In a previous article, we discussed the potential benefits of either buying or selling a family home. In this post, we introduce some of the key factors to keep in mind when making the decision about what to do with your family home.
Your Home is usually your major asset
For many, if not most, older people, the family home is typically the major asset that they own. In cases where a person may have retired with substantial super, these benefits have often been drawn down by the time an aged care facility looms.
For example, according to the Australian Institute of Health and Wellbeing, only 8.7% of residents of aged care facilities are self-funded retirees. The overwhelming majority claim either a DVA or a Centrelink pension. This tells us that these residents have relatively few assets outside the family home (which is exempt from the assets test for these benefits).
Accordingly, the decision regarding the family home will often be the most significant decision that you are likely to make (or have made on your behalf).
The Length of Stay in an Aged Care Facility
One of the most difficult factors in deciding whether you should retain a family home is the fact that you do not know how long you will be in the aged care facility.
According to the Australian Institute of Health and Wellbeing, the average length of stay in an aged are facility, as of 2011, was around 145 weeks. This is just short of three years. Stays were shorter than this for men and longer for women (and 70% of residents are women).
145 weeks is simply an average. There is substantial variation around that number. 27.1% of people stayed for less than two years, while 20.5% of residents stayed for more than five years (this figure was slightly higher in major cities).
So, relatively long stays in aged care facilities are common: 1 in 5 people who enter residential aged care are still there 5 years later. The system takes this fact into account in various ways. One is the lifetime cap on the means tested care fee payable by residents. This fee is capped at about two and a half years’ worth for life. Another is the fact that the Refundable Accommodation Deposit does not increase once a resident has moved into a facility.
Residents using debt, such as a reverse mortgage, to pay some or all of the costs of aged care may find that the amount of debt starts to approach the limits of the loan facility as the years pass. Simple investment analysis tells us that the net equity in the home should not be affected, as long as the growth rate on the home keeps track with long-term averages. But growth can be lumpy, and so a plan for what happens if the debt starts to approach its limit makes sense.
The best plan, of course, is to minimise the amount borrowed.
Obviously, prudential financial planning dictates that longer stays in residential care be assumed.
The presence of a ‘protected person’
A protected person is someone whose continued presence in a home after the owner (or co-owner) moves into residential care has the effect of exempting the home from the assets tests that apply to aged care. There are four categories of protected person.
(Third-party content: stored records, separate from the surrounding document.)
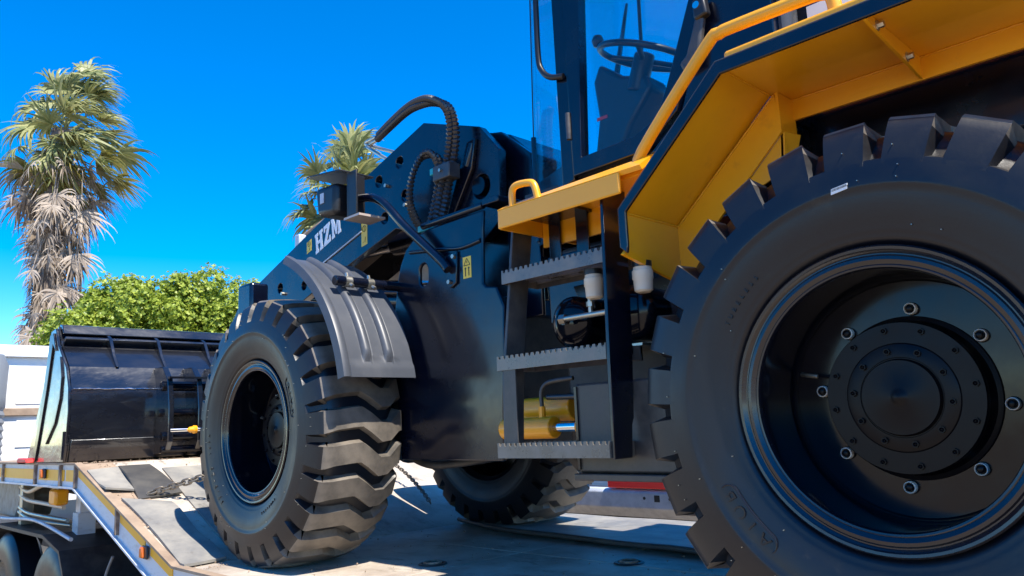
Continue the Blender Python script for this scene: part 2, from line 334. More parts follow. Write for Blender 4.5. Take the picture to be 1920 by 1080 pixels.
# trailer wheels (under the deck, behind the frame)
def simple_wheel(name, x, y, z, rad, parent, m='rubber', face=1):
    wd = 0.26
    pr = [(-wd, 0.56*rad), (-wd-0.0, 0.7*rad), (-wd+0.02, 0.92*rad), (-wd+0.05, rad), (-0.05, rad), (-0.02, 0.92*rad), (0, 0.7*rad), (0, 0.56*rad)]
    t = MB().lathe([(a*face, b) for a, b in pr], 40, (x, y, z), close=True).build(name, m, parent, smooth=40)
    MB().lathe([(-0.03*face, 0.57*rad), (-0.02*face, 0.53*rad), (-0.1*face, 0.48*rad), (-0.1*face, 0.26*rad), (0.02*face, 0.24*rad), (0.03*face, 0.02)], 32, (x, y, z)).build('wheel_disc', 'greycase', t, smooth=40)
    return t
for x in (-2.4, -3.6, -4.8):
    simple_wheel('wheel', x, 0.12, GZ+0.42, 0.42, T); simple_wheel('wheel', x, -2.15, GZ+0.42, 0.42, T, face=-1)
    MB().cyl((x, 0.0, GZ+0.42), (x, -2.0, GZ+0.42), 0.06).build('axle', 'chassis', T)

# ------------------------------------------------------------------ truck tractor in front of the trailer
K = thing('truck_tractor', 'white truck tractor with dark chassis coupled under the trailer gooseneck', 'truck', (8.5, -1.0, GZ))
cabm = MB().prism([(9.5, 0.15), (9.5, 1.66), (9.62, 1.78), (11.3, 1.95), (11.75, 1.2), (11.85, -0.6), (9.9, -0.6), (9.5, 0.0)], -2.25, 0.10).build('cab', 'white', K, bevel=0.05, segs=3)
for z0, z1, y1 in ((1.10, 1.35, -0.36), (0.62, 0.92, -0.38)):
    MB().box(9.488, 9.4995, -2.1, y1, z0, z1).build('back_panel', 'white', cabm, bevel=0.004)
MB().box(9.46, 9.50, -2.22, 0.07, 0.97, 1.055).build('back_rail', 'decktan', cabm, bevel=0.006)
MB().box(9.44, 9.50, -2.2, 0.05, 1.63, 1.66).build('roof_gutter', 'railwhite', cabm)
st = MB().lathe([(0.30, 0.13), (0.42, 0.17)]+[(0.45+0.04*i+(0.0 if i % 2 else 0.012), 0.19 if i % 2 else 0.172) for i in range(16)]+[(1.16, 0.19), (1.5, 0.2), (1.62, 0.15), (1.64, 0.01)], 32, (9.25, -0.02, 0), axis='Z').build('air_intake_stack', 'diffuser', K, smooth=35)
for yy in (-0.65, -1.40):
    MB().box(5.5, 11.2, yy-0.05, yy+0.05, -0.42, -0.14).build('frame_rail', 'chassis', K)
MB().prism([(5.9, -0.06), (7.3, -0.06), (7.3, 0.0), (5.9, 0.0)], -1.5, -0.5).build('fifth_wheel_plate', 'chassis', K)
for x in (6.05, 7.42):
    simple_wheel('drive_wheel', x, 0.13, GZ+0.50, 0.50, K); simple_wheel('drive_wheel', x, -2.13, GZ+0.50, 0.50, K, face=-1)
    MB().cyl((x, 0.0, GZ+0.5), (x, -2.0, GZ+0.5), 0.1).build('axle', 'chassis', K)
for x in (10.9,):
    simple_wheel('steer_wheel', x, 0.10, GZ+0.50, 0.50, K); simple_wheel('steer_wheel', x, -2.10, GZ+0.50, 0.50, K, face=-1)
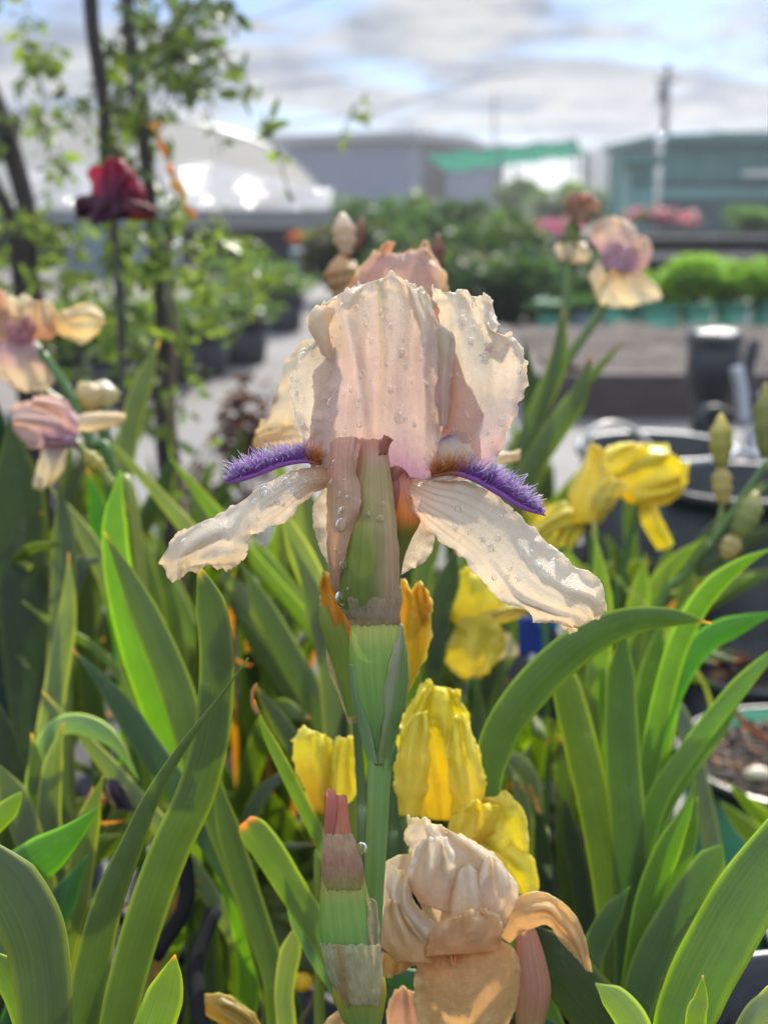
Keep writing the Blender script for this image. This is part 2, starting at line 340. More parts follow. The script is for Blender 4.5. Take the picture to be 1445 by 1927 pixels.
def pleaf(parent, pp, d, wpx, base=None, **k):
    """leaf path given as photo points; d depth (float or (tip, base)); wpx full width"""
    n = len(pp); ds = [d] * n if not isinstance(d, tuple) else [d[0] + (d[1] - d[0]) * i / (n - 1) for i in range(n)]
    pts = [P(x, y, dd) for (x, y), dd in zip(pp, ds)]
    hws = wpx if isinstance(wpx, (list, tuple)) else [wpx] * n
    hws = [w_ * .9 for w_ in hws]
    hws = [wv * dd / F / 2 for wv, dd in zip(hws, ds)]
    if base is not None:
        b = Vector(base) + Vector((random.uniform(-.012, .012), random.uniform(-.012, .012), 0))
        last = pts[-1]; dr_ = (last - pts[-2]).normalized() * (b - last).length * .45; c1 = last + dr_; nst_ = 4; n0 = len(pts)
        for i_ in range(1, nst_ + 1):
            u_ = i_ / nst_; pts.append(last * (1 - u_) ** 2 + c1 * (2 * u_ * (1 - u_)) + b * u_ * u_); hws.append(hws[n0 - 1] * (1 - .3 * u_))
        k['tip'] = k.get('tip', .28) * (n0 - 1) / (n0 + 3)
    if not k.get('tipcol') and random.random() < .35: k['tipcol'] = random.choice([(.45, .26, .10), (.55, .42, .12), (.34, .22, .12)])
    return leaf(parent, pts, hws, n=18 + 6 * len(pts), **k)

# ================================================================== SETTING
def sheet(name, pts, z, mat):
    b = MB(); b.add([(p[0], p[1], z) for p in pts], [tuple(range(len(pts)))], uvs=[(0, 0)] * len(pts))
    return tag(b.build(name, mat, smooth=False), kind='structure')
M_ground = solid_mat('dirt_and_gravel', (0.17, 0.15, 0.135), rough=0.9, var=0.45, scale=3, bump=0.6, bscale=60)
M_path = solid_mat('pavement', (0.16, 0.152, 0.145), rough=0.85, var=0.45, scale=1.6, bump=0.3, bscale=40)
M_fabric = solid_mat('weed_fabric', (0.025, 0.026, 0.028), rough=0.6, var=0.5, scale=30, bump=0.5, bscale=200)
M_gravel = solid_mat('bed_gravel', (0.085, 0.065, 0.055), rough=0.95, var=0.85, scale=5, bump=1.0, bscale=60)
sheet('ground', [(-300, -4), (300, -4), (300, 600), (-300, 600)], 0, M_ground)
sheet('pavement', [(-1.55, 2.6), (2.2, 2.6), (2.6, 4.6), (1.3, 6.2), (0.2, 11.5), (-0.9, 12), (-1.3, 7), (-1.2, 4.9)], 0.004, M_path)
sheet('weed_fabric', [(-3.2, -1), (3.2, -1), (3.2, 2.75), (-3.2, 2.75)], 0.008, M_fabric)
sheet('bed_path', [(-14, 13), (14, 12.2), (14, 13.6), (-14, 14.4)], 0.004, M_path)
# raised bed on the right
t = empty('raised_bed', (1.6, 5, 0), 'low raised bed of brown gravel behind the black bucket', 'raised bed')
a0, a1 = G(1000, 790), G(1500, 775)
b = MB(); b.box(a0.x, a0.y, 0, 3.2, a0.y + 0.06, 0.15); b.box(a0.x, a0.y + 0.06, 0, a0.x + 0.06, a0.y + 1.7, 0.15); b.build('edging', solid_mat('edging_timber', (0.07, 0.055, 0.05), rough=0.9, bump=.4), t, smooth=False)
b = MB(); nn = 40
gg = [[(a0.x + 0.06 + (3.1 - a0.x) * i / nn, a0.y + 0.06 + 1.6 * j / 24, 0.145 + 0.06 * noise.noise(Vector((i * .45, j * .45, 0)))) for i in range(nn + 1)] for j in range(25)]
b.grid(gg); b.build('gravel_fill', M_gravel, t)

# ------------------------------------------------------------------ buildings and far things
M_wallgrey = solid_mat('corrugated_metal', (0.11, 0.155, 0.235), rough=0.6, var=0.12, scale=1.5)
M_roof = solid_mat('roof_metal', (0.22, 0.24, 0.27), rough=0.5, var=0.1)
M_teal = solid_mat('teal_metal', (0.04, 0.16, 0.15), rough=0.55, var=0.15, scale=1)
M_tealdark = solid_mat('dark_teal', (0.02, 0.065, 0.07), rough=0.6)
M_white = solid_mat('white_paint', (0.62, 0.6, 0.56), rough=0.7, var=0.12, scale=2)
M_dark = solid_mat('dark_board', (0.02, 0.023, 0.027), rough=0.95, spec=0.15)
M_pole = solid_mat('weathered_pole', (0.10, 0.10, 0.11), rough=0.8)
M_metal = solid_mat('galvanised_metal', (0.45, 0.46, 0.47), rough=0.35, metal=0.9, var=0.1)

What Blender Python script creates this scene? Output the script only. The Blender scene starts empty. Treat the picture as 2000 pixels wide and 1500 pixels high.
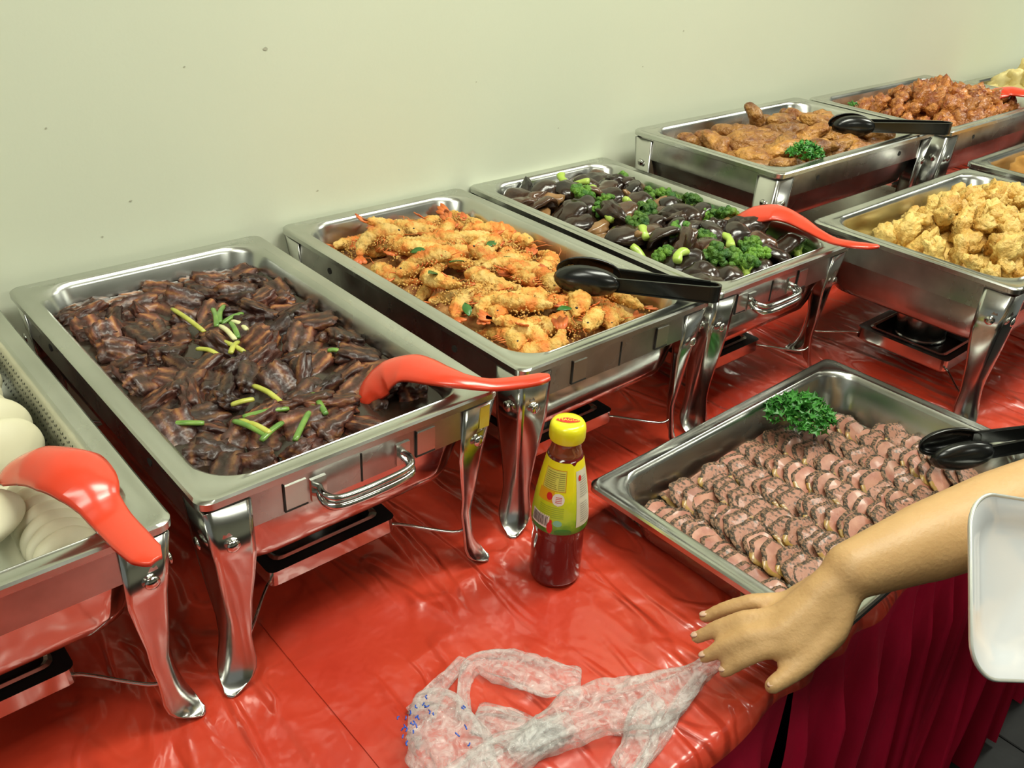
import bpy, bmesh, math, random
import numpy as np
from mathutils import Vector, Matrix, noise, Euler
PI = math.pi
rnd = random.Random(7)
SC = bpy.context.scene
COL = SC.collection

# ---------------------------------------------------------------- camera, world, light, exposure
CAMF, CYAW, CPIT, CROL = 1.7695, -0.7437, 1.0451, 0.0568
CPOS = Vector((-0.3774, -0.8709, 0.7095))
RC = (Matrix.Rotation(CYAW, 3, 'Z') @ Matrix.Rotation(CPIT, 3, 'X') @ Matrix.Rotation(CROL, 3, 'Z'))
cd = bpy.data.cameras.new('camera'); cam = bpy.data.objects.new('camera', cd); COL.objects.link(cam)
cam.matrix_world = Matrix.Translation(CPOS) @ RC.to_4x4()
cd.sensor_width = 36; cd.sensor_fit = 'HORIZONTAL'; cd.lens = CAMF * 18; cd.clip_start = .02; cd.clip_end = 60
SC.camera = cam
W = bpy.data.worlds.new('world'); SC.world = W; W.use_nodes = True
W.node_tree.nodes['Background'].inputs[0].default_value = (.80, .86, .78, 1)
W.node_tree.nodes['Background'].inputs[1].default_value = .20
SC.view_settings.view_transform = 'Standard'; SC.view_settings.look = 'None'
SC.view_settings.gamma = 1; SC.view_settings.use_curve_mapping = False
SC.view_settings.exposure = 0.38
SC.cycles.use_denoising = True
SC.cycles.max_bounces = 8; SC.cycles.sample_clamp_indirect = 4
ZCEIL = 1.75
LAMPS = [((.75, -.55), (1.25, .34), 24), ((-1.0, -.75), (1.25, .34), 13), ((2.9, -.7), (1.25, .34), 24), ((.6, -2.4), (1.25, .34), 16), ((3.2, -2.6), (1.25, .34), 14)]
for (x, y), (a, b), pw in LAMPS:
    ld = bpy.data.lights.new('ceiling_lamp', 'AREA'); ld.shape = 'RECTANGLE'; ld.size = a; ld.size_y = b
    ld.energy = pw; ld.color = (.98, 1.0, .86)
    lo = bpy.data.objects.new('ceiling_lamp', ld); lo.location = (x, y, ZCEIL - .035); COL.objects.link(lo)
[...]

These are:
- The resident’s spouse or partner;
- A dependent child or student;
- A residential carer of at least two years standing and who is entitled to a Centrelink benefit on the day the resident moves into the aged care facility; or
- A close relative who has lived with the resident for at least five years and who is entitled to a Centrelink benefit on the day the resident moves into the aged care facility.
The presence of a protected person means that the value of the family home is not counted towards the assets test for either the means tested care fee or the accommodation fees. In most cases, then, where a protected person remains in the family home, there is an economic rationale for keeping the family home.
Not to mention the fact that the protected person still needs somewhere to live!
The absence of a protected person.
Where there is no protected person, the decision as to whether to keep the family home becomes just that: a decision. You need simply to decide whether and how to keep or dispose of the family home.
Capital Gains Tax
One issue that is often worth keeping in mind is that the principal place of residence CGT exemption that applies to a family home continues for up to six years after you leave that home, as long as you do not claim another principal place of residence.
In addition, where a principal place of residence forms part of a deceased estate, then there is a two year period following the death of the owner during which the CGT exemption continues to apply.
What this means is that the CGT-free status of a family home can continue for up to six years following the owner’s entry into an aged care facility.
Alternative uses of the proceeds of any sale of the family home need to be weighed against this feature of the family home.